From earliest youth I have taken pains to read rightly, and have been helped in the happiest fashion by memory and understanding. Considered in this light, the Viennese period in particular was fruitful and valuable. The experiences of daily life stimulated me to ever-renewed study of the most varied problems. Being thus at last in a position to support reality with theory, and to test theory by reality, I was saved from either stifling in theories or growing superficial amid reality.

My experience of daily life guided and stimulated me to make a thorough theoretical study of two vital questions, aside from the social question. Who knows when I would have become absorbed in the doctrines and character of Marxism if my life at that time had not simply rubbed my nose in it!

What I knew in my youth of Social Democracy was little indeed, and that most erroneous.
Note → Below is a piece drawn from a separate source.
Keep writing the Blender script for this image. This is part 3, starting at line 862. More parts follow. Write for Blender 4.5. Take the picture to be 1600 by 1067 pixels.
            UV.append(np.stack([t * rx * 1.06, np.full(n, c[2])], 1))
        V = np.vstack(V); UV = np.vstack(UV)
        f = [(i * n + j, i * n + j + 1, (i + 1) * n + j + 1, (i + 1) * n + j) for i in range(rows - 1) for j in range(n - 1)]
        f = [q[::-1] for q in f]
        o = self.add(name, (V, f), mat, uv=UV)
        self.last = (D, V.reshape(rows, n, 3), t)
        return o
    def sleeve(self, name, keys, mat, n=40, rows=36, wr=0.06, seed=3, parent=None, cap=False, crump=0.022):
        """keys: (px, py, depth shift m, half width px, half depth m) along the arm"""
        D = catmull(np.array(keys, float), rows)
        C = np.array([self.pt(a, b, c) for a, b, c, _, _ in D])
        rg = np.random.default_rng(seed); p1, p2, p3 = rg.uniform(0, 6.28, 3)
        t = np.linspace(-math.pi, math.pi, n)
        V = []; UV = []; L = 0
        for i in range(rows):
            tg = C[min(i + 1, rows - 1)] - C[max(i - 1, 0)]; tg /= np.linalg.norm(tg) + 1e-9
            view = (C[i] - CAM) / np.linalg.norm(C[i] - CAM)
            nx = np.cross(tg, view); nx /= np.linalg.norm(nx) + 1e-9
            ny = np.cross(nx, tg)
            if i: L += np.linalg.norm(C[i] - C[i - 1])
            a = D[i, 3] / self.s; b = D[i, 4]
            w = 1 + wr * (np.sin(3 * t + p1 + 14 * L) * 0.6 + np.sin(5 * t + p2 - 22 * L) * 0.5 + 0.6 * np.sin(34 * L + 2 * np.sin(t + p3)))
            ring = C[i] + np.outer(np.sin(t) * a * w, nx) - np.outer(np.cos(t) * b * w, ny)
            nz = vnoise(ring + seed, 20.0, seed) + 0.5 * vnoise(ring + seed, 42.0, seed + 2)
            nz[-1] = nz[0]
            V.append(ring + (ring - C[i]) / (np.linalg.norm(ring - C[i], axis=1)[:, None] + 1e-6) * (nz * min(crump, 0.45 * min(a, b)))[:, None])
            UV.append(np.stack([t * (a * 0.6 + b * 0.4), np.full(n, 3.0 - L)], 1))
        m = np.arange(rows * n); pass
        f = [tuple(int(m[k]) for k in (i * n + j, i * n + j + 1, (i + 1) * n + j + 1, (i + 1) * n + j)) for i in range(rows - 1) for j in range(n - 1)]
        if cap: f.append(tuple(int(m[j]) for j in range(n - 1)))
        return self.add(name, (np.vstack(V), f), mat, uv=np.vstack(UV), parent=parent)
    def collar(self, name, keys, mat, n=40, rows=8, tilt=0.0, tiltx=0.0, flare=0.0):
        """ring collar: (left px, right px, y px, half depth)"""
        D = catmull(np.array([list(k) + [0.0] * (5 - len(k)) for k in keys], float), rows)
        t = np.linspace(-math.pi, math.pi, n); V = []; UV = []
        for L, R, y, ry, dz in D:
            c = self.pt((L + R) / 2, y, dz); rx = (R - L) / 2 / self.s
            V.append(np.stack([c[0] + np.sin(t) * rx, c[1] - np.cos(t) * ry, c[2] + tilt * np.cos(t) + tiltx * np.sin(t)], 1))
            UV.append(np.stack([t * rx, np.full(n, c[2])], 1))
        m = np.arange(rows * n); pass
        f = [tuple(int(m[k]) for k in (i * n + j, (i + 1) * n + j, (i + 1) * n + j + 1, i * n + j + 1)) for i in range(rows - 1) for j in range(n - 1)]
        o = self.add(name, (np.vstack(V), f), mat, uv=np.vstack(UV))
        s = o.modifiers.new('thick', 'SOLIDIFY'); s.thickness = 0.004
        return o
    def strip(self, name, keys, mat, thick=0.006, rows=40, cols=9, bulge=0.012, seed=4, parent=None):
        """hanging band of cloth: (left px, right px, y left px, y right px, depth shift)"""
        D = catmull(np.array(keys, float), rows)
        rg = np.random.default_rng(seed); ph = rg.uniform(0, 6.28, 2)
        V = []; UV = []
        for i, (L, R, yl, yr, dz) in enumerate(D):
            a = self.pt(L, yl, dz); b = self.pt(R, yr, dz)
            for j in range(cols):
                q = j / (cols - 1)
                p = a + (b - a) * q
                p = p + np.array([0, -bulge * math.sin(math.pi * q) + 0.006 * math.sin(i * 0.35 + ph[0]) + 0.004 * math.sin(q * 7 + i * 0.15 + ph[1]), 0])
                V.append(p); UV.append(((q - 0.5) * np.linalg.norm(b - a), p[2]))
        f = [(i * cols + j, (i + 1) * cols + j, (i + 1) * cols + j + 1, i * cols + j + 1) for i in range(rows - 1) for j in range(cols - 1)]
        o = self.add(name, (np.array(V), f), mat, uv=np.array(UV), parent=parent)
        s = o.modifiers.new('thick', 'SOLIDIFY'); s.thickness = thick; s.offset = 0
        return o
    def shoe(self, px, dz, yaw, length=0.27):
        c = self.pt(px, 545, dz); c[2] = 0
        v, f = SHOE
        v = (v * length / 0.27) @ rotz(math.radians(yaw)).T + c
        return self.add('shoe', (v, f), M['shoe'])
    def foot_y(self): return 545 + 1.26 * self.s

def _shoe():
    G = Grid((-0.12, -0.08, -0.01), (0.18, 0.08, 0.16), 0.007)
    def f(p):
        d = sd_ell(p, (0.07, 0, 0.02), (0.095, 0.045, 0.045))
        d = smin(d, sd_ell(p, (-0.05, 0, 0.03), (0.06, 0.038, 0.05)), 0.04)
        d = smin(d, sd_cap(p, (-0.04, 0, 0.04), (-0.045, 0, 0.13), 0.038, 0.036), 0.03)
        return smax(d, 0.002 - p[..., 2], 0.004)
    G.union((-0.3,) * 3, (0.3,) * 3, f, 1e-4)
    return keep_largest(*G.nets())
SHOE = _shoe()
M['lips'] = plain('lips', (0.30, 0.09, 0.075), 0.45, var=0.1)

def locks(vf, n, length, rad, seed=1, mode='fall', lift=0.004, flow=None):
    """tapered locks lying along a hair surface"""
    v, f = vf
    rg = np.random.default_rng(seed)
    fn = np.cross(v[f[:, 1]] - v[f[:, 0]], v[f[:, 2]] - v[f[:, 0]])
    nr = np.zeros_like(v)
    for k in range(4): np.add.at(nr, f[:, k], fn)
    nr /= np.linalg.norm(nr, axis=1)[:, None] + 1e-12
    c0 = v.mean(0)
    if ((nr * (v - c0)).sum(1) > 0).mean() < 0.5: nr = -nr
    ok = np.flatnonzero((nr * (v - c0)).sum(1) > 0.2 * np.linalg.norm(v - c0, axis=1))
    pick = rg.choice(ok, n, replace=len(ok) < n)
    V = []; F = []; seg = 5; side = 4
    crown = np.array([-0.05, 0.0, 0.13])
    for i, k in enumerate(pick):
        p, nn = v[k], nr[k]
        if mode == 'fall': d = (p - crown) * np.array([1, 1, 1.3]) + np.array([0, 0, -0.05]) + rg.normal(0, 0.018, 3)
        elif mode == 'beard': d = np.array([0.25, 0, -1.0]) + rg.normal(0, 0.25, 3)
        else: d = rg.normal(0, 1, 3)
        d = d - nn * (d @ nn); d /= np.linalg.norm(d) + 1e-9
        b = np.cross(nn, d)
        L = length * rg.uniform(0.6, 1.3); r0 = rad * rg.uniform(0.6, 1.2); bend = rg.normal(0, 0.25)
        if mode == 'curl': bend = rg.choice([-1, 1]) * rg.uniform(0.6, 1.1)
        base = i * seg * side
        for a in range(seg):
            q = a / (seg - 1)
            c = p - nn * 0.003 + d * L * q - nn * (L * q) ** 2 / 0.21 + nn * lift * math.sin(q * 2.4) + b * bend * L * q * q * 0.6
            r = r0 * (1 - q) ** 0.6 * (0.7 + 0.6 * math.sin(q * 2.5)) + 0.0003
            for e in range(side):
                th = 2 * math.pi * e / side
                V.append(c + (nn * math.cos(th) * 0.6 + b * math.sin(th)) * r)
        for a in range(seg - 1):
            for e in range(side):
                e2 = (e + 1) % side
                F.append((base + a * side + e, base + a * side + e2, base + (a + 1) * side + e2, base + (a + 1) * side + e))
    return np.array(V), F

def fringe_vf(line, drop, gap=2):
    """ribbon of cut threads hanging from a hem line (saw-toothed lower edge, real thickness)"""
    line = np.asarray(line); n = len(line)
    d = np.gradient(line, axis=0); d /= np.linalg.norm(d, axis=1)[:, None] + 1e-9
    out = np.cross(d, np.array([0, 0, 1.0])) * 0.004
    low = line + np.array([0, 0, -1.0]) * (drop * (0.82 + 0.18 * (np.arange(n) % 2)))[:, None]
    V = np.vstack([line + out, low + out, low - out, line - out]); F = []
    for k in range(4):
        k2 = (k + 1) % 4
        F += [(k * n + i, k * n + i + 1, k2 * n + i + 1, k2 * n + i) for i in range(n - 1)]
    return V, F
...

That the Social Democrats were fighting for universal secret suffrage I found pleasing. Even then my reason told me that this must weaken the hated Hapsburg regime. I was convinced that the Danubian state could never be maintained except by sacrificing the German element, but that even at the price of slowly slavicizing the German element there was no guarantee of an empire fitted for survival, since the preservative force of Slavism is highly doubtful. Therefore I greeted with joy any development which I thought would lead to the collapse of this impossible state that condemned to death the Germanity of ten million people. The more the language uproar gnawed at the parliament, the nearer must come the hour of collapse of this Babylonian Empire, and thus the nearer the freedom of my German Austrian people. This was the only way in which union to the old mother country could some day come about.